▶ Rows from a 3D scene dataset
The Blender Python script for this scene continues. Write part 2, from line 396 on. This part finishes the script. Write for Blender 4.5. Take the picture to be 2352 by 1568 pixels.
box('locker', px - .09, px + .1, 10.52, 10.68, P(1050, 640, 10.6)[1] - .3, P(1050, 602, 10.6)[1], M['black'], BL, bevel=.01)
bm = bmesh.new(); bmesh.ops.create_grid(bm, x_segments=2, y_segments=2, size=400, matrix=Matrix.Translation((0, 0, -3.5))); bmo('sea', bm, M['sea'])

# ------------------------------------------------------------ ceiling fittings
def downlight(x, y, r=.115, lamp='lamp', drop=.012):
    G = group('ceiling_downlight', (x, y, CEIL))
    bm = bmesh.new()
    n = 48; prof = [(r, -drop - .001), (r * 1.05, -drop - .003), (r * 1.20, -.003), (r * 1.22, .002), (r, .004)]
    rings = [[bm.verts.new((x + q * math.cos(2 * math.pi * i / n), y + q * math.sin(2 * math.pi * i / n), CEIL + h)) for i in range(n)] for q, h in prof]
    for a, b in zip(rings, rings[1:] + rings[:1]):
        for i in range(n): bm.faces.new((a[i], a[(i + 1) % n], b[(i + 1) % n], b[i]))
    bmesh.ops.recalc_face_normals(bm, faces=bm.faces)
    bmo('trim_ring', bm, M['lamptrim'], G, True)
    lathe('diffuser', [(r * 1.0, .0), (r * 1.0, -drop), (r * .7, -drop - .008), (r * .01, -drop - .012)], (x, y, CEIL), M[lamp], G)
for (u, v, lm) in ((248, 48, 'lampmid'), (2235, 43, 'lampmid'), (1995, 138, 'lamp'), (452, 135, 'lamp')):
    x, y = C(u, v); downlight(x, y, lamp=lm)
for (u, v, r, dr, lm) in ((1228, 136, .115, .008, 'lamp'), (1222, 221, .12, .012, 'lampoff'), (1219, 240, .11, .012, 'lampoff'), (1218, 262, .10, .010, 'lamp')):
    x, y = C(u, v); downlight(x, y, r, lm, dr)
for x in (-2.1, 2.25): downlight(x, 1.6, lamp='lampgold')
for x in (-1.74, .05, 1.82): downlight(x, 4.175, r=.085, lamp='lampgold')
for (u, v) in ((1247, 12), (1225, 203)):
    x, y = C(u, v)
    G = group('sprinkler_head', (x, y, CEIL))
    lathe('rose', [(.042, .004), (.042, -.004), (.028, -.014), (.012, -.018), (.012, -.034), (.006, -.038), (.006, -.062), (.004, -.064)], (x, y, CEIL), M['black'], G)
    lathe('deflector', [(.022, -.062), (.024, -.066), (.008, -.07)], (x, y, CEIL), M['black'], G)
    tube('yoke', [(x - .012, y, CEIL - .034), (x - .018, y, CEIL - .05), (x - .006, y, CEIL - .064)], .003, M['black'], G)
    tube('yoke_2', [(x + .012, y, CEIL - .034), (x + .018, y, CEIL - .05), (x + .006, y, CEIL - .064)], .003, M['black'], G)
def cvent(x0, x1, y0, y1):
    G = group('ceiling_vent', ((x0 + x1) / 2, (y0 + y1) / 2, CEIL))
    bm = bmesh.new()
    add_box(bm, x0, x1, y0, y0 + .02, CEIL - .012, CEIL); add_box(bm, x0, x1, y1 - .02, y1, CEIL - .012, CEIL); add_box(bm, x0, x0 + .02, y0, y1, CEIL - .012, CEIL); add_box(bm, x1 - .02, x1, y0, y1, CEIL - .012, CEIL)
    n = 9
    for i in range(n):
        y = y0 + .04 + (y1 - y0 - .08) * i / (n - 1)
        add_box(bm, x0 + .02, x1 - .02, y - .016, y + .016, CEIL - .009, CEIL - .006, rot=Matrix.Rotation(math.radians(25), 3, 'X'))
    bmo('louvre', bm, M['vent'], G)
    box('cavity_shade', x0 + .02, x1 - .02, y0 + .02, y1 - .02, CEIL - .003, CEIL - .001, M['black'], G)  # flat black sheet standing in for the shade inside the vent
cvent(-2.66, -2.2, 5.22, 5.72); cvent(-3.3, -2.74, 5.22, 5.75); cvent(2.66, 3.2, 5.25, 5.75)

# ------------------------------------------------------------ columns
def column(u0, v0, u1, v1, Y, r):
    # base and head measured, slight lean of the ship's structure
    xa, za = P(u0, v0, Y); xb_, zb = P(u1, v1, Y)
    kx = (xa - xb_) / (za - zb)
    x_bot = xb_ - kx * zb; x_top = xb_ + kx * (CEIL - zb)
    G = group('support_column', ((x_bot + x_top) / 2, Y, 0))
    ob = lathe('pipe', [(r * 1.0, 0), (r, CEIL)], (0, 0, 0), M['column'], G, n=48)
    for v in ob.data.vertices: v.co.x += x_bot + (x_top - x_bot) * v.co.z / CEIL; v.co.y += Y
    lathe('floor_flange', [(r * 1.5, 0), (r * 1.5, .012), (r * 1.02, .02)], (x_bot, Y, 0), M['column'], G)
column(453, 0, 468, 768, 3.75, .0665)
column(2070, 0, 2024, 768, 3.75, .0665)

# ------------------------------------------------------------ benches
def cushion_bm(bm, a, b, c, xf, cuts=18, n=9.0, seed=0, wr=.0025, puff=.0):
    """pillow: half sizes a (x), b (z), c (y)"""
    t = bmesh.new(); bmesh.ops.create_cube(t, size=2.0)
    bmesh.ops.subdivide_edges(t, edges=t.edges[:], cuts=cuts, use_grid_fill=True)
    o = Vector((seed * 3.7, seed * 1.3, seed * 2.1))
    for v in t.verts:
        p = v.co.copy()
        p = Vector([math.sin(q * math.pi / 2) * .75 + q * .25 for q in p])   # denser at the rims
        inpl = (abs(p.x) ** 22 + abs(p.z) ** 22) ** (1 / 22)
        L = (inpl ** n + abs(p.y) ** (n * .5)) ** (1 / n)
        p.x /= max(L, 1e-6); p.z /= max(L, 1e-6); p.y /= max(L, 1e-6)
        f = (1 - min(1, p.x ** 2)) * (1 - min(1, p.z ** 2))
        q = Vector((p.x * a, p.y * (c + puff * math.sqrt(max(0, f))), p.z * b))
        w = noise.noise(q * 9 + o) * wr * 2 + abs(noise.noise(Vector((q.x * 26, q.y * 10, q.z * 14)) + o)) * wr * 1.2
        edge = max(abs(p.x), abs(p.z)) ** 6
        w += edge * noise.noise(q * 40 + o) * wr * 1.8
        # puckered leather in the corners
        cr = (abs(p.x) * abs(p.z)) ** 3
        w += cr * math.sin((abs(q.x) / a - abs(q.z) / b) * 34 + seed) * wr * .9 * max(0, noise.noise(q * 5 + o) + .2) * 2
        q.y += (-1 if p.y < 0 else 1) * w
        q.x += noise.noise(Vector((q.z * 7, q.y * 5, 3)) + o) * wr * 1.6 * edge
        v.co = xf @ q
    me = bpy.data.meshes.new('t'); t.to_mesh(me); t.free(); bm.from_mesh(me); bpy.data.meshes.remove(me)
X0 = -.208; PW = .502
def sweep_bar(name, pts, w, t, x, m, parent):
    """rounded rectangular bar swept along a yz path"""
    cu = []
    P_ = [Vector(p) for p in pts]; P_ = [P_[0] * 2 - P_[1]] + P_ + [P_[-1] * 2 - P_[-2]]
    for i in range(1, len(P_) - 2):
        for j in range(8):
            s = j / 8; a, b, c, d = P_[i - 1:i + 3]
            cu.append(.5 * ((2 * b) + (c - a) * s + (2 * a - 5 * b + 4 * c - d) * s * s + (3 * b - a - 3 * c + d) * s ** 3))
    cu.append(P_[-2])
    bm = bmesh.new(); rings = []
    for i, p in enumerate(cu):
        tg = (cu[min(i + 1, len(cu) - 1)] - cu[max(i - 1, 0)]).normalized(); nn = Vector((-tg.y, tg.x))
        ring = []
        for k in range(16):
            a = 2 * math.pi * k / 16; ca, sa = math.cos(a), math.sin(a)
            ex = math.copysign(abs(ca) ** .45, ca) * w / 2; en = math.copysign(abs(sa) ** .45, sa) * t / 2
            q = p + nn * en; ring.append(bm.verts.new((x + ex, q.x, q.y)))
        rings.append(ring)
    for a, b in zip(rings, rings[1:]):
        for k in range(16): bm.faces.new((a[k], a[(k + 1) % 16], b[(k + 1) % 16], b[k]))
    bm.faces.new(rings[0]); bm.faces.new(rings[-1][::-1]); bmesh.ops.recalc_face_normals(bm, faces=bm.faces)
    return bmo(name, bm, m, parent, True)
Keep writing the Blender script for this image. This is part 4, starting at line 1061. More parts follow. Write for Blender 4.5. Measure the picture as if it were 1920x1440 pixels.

▶ WRITTEN PROBLEM
Starting at the first line of the records above, please copy each line exactly until you reach the line containing "bmo('sea', bm, M['sea'])". Include that line and stop there.

▶ SOLUTION BELOW
The Blender Python script for this scene continues. Write part 2, from line 396 on. This part finishes the script. Write for Blender 4.5. Take the picture to be 2352 by 1568 pixels.
box('locker', px - .09, px + .1, 10.52, 10.68, P(1050, 640, 10.6)[1] - .3, P(1050, 602, 10.6)[1], M['black'], BL, bevel=.01)
bm = bmesh.new(); bmesh.ops.create_grid(bm, x_segments=2, y_segments=2, size=400, matrix=Matrix.Translation((0, 0, -3.5))); bmo('sea', bm, M['sea'])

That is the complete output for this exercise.